I have fought hard for myself and for the woman I’ve become. Today, I no longer feel that I have to prove myself to anyone. Instead, I let myself and my words shine through. I know my worth.  Mental illness doesn’t define who I am – this is what defines who I am:

I am a survivor. I am a strong and intelligent woman. I am a good ol’ southern girl. I’m about God, family and the handful of true friends I have in my life. I’m a mother who has raised three beautiful children that love me unconditionally. I’m the PROUD grandmother of my granddaughter Chloe! I love decorating and picking out furniture for our dream farmhouse ranch home that my husband and I bought recently. I love DIY making things for our beautiful home. My favorite nights are the ones that involve snuggling and watching movies on the couch with family (especially Disney with Chloe!), snuggling and playing with my granddaughter, or having BBQ’s on our patio and bonfires in our back yard. My life is wonderful.

I know people will still judge me and that’s ok – I’ve already weathered the storm. I’ve survived more than many could ever handle.

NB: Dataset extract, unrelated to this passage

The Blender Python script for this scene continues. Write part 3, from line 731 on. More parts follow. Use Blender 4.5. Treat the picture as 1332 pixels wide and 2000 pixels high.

I don’t say all this to toot my own horn – I say it to remind everyone that mental illness is just ONE part of my full life, and to remind others who are struggling, that their illnesses do not have to define them either.

There is no box that any that anyone fits in that defines them whether they have an illness or not. Some days are better than others, just like everyone else. If you are struggling, know that you're not alone. Know that there are supports out there for you. Know that the way you feel in this moment does not define your life. It does not define you and it sure as hell does not define me!

I have a mental illness and I'm strong successful woman. Yes -  I can be both at the same time and guess what? You can too.

“Don't judge my story by the chapter you walked in on.”

 “When you replace ‘I’ with ‘we’ ‘illness’ becomes ‘wellness’.”

You are a Survivor, setting the world on fire with your light. And you never know who needs your light, your warmth, and raging courage! GOD IS MY LIGHT!